IN response to their troubles, banks have begun looking at their books far more thoroughly in recent months. At the headquarters of the City of London police, officers are dealing with a flood of fraud allegations that have been raised recently by Britain’s big banks against their customers.
“This time last year we had no mortgage frauds on our books, said Detective Chief Superintendent Steve Wilmot, head of the economic crime unit. “Now we have four very large ones at various stages of investigation.”
Over the coming weeks and months there will be a slew of further bad news for banks. Their only option seems to be to tough it out.
In spite of the headwinds facing the economy, the Bank of England’s monetary policy committee is expected to leave interest rates on hold at its monthly meeting this week. Inflation fears are still real, as evidenced by the 35% rise in gas prices by Centrica last week.
Share prices can only fall so much further, however. Over the past 12 months, HBOS shares have plunged 70%, while Barclays’ have dropped 50% and Royal Bank of Scotland’s more than 60%. Analyst forecasts are already factoring in Armageddon across mortgages, corporate loans and then, later in the cycle, credit cards.
Profit forecasts for 2009 and 2010 have been steadily lowered in recent weeks as economic conditions have deteriorated. Earlier this month, James Eden, banking analyst at Exane BNP Paribas, lopped more than 60% off his forecast for Royal Bank of Scotland’s pre-tax profits in this financial year. The City is already braced for disaster.
“We know that house prices are going to keep falling and we know that house transactions are going to keep falling,” said Alastair Ryan, banks analyst at UBS. “Unemployment is likely to rise, and corporate debts are going to keep deteriorating. In the financial markets, we have already anticipated most of this. What’s happening now is just beginning to catch up with our numbers.”
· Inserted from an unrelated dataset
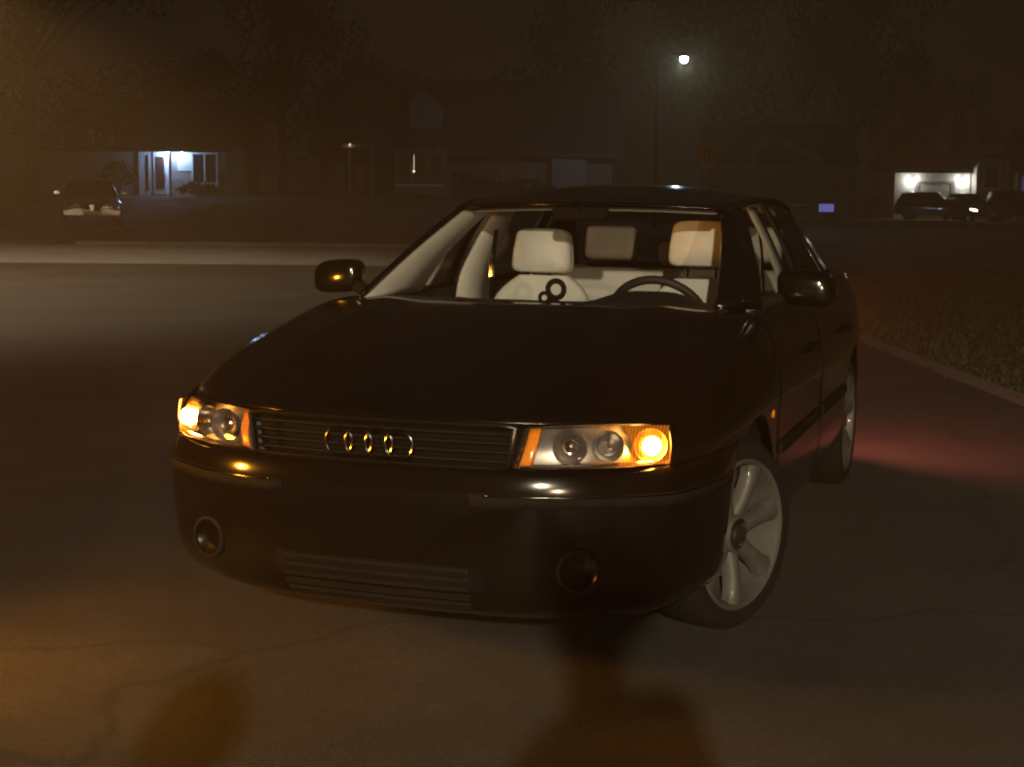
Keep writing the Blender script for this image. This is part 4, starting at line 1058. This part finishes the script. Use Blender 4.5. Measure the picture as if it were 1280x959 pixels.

Trying to fix the mortgage market
SIR JAMES CROSBY’s long-awaited report into the mortgage market warned last week that there are no easy ways for the government to encourage banks to lend more money to British consumers.
Treasury officials, however, seem undeterred in their efforts to find a way to kickstart the mortgage market. Plans are being drafted in Whitehall to expand the Bank of England’s £50 billion special liquidity scheme, according to senior bankers.
The move would see the range of collateral that can be posted with the Bank widened to include mortgages given out this year. Industry sources have argued that this would help building societies to take advantage of the emergency lending facilities and potentially introduce a greater element of competition into the mortgage market.
The proposal was one of the remedies discussed in Crosby’s report, which the former HBOS chief executive said would “expose” the authorities to “significant legal and fiscal risks”. Crosby also said the Bank of England might be straying beyond its remit were it to offer its balance sheet in this way.
Nonetheless, banking sources say that feedback from government suggests this is under active consideration in Whitehall.
Crosby’s final recommendations may be for the government to avoid intervention altogether and allow the market to solve its own problems.
Other potential solutions include rejuvenating the mortgage-backed securities market — bonds sold to financial investors and used to finance mortgage lending.
The proposals included a new “gold standard” system for mortgage-backed securities, to restore trust in the quality of the bonds, and urging international co-operation to create a more efficient world market.
Crosby’s report cautioned against the creation of a government-backed mortgage agency, in the style of Fannie Mae or Freddie Mac in America.